%%

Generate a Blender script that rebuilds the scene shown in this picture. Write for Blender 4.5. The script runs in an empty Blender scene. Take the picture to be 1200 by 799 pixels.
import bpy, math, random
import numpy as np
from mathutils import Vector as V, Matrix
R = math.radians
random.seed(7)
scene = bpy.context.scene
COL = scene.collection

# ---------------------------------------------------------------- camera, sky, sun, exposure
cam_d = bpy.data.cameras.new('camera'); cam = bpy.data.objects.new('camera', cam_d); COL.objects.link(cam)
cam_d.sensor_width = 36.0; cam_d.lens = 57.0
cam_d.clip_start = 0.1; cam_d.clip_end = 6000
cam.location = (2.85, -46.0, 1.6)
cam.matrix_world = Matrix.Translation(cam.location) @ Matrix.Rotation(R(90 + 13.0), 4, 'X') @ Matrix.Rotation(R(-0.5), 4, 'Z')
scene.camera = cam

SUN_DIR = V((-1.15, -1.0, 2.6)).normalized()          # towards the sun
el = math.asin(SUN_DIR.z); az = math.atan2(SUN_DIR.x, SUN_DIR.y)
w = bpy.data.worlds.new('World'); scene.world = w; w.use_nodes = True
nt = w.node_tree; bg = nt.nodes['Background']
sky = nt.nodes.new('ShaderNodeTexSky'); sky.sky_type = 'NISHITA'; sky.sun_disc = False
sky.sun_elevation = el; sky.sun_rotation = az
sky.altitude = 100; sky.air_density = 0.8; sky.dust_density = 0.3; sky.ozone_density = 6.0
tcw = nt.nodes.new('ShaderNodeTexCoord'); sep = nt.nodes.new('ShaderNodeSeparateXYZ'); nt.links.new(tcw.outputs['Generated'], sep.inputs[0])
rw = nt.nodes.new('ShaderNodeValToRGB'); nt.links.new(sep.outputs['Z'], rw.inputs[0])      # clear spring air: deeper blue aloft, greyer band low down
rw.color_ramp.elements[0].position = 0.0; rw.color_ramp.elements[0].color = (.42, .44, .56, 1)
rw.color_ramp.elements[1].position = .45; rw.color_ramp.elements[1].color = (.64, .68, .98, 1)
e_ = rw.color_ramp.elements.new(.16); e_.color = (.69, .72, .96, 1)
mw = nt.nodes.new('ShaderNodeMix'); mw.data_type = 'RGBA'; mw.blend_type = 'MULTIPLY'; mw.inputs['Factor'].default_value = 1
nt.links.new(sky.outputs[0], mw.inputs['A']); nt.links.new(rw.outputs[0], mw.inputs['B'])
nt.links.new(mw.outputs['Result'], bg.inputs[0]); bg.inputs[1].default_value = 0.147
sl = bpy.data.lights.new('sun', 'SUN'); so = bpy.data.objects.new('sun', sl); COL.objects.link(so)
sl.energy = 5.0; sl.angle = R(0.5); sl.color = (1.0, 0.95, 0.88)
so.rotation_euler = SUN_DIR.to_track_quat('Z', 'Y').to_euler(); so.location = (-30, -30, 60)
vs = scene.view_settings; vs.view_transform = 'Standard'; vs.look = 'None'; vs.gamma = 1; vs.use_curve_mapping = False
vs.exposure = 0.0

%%

TASK STATEMENT:
Transcribe the data. Leave every line exactly as it is.

OUTPUT FOR THIS TASK:
Generate a Blender script that rebuilds the scene shown in this picture. Write for Blender 4.5. The script runs in an empty Blender scene. Take the picture to be 1200 by 799 pixels.
import bpy, math, random
import numpy as np
from mathutils import Vector as V, Matrix
R = math.radians
random.seed(7)
scene = bpy.context.scene
COL = scene.collection

# ---------------------------------------------------------------- camera, sky, sun, exposure
cam_d = bpy.data.cameras.new('camera'); cam = bpy.data.objects.new('camera', cam_d); COL.objects.link(cam)
cam_d.sensor_width = 36.0; cam_d.lens = 57.0
cam_d.clip_start = 0.1; cam_d.clip_end = 6000
cam.location = (2.85, -46.0, 1.6)
cam.matrix_world = Matrix.Translation(cam.location) @ Matrix.Rotation(R(90 + 13.0), 4, 'X') @ Matrix.Rotation(R(-0.5), 4, 'Z')
scene.camera = cam

SUN_DIR = V((-1.15, -1.0, 2.6)).normalized()          # towards the sun
el = math.asin(SUN_DIR.z); az = math.atan2(SUN_DIR.x, SUN_DIR.y)
w = bpy.data.worlds.new('World'); scene.world = w; w.use_nodes = True
nt = w.node_tree; bg = nt.nodes['Background']
sky = nt.nodes.new('ShaderNodeTexSky'); sky.sky_type = 'NISHITA'; sky.sun_disc = False
sky.sun_elevation = el; sky.sun_rotation = az
sky.altitude = 100; sky.air_density = 0.8; sky.dust_density = 0.3; sky.ozone_density = 6.0
tcw = nt.nodes.new('ShaderNodeTexCoord'); sep = nt.nodes.new('ShaderNodeSeparateXYZ'); nt.links.new(tcw.outputs['Generated'], sep.inputs[0])
rw = nt.nodes.new('ShaderNodeValToRGB'); nt.links.new(sep.outputs['Z'], rw.inputs[0])      # clear spring air: deeper blue aloft, greyer band low down
rw.color_ramp.elements[0].position = 0.0; rw.color_ramp.elements[0].color = (.42, .44, .56, 1)
rw.color_ramp.elements[1].position = .45; rw.color_ramp.elements[1].color = (.64, .68, .98, 1)
e_ = rw.color_ramp.elements.new(.16); e_.color = (.69, .72, .96, 1)
mw = nt.nodes.new('ShaderNodeMix'); mw.data_type = 'RGBA'; mw.blend_type = 'MULTIPLY'; mw.inputs['Factor'].default_value = 1
nt.links.new(sky.outputs[0], mw.inputs['A']); nt.links.new(rw.outputs[0], mw.inputs['B'])
nt.links.new(mw.outputs['Result'], bg.inputs[0]); bg.inputs[1].default_value = 0.147
sl = bpy.data.lights.new('sun', 'SUN'); so = bpy.data.objects.new('sun', sl); COL.objects.link(so)
sl.energy = 5.0; sl.angle = R(0.5); sl.color = (1.0, 0.95, 0.88)
so.rotation_euler = SUN_DIR.to_track_quat('Z', 'Y').to_euler(); so.location = (-30, -30, 60)
vs = scene.view_settings; vs.view_transform = 'Standard'; vs.look = 'None'; vs.gamma = 1; vs.use_curve_mapping = False
vs.exposure = 0.0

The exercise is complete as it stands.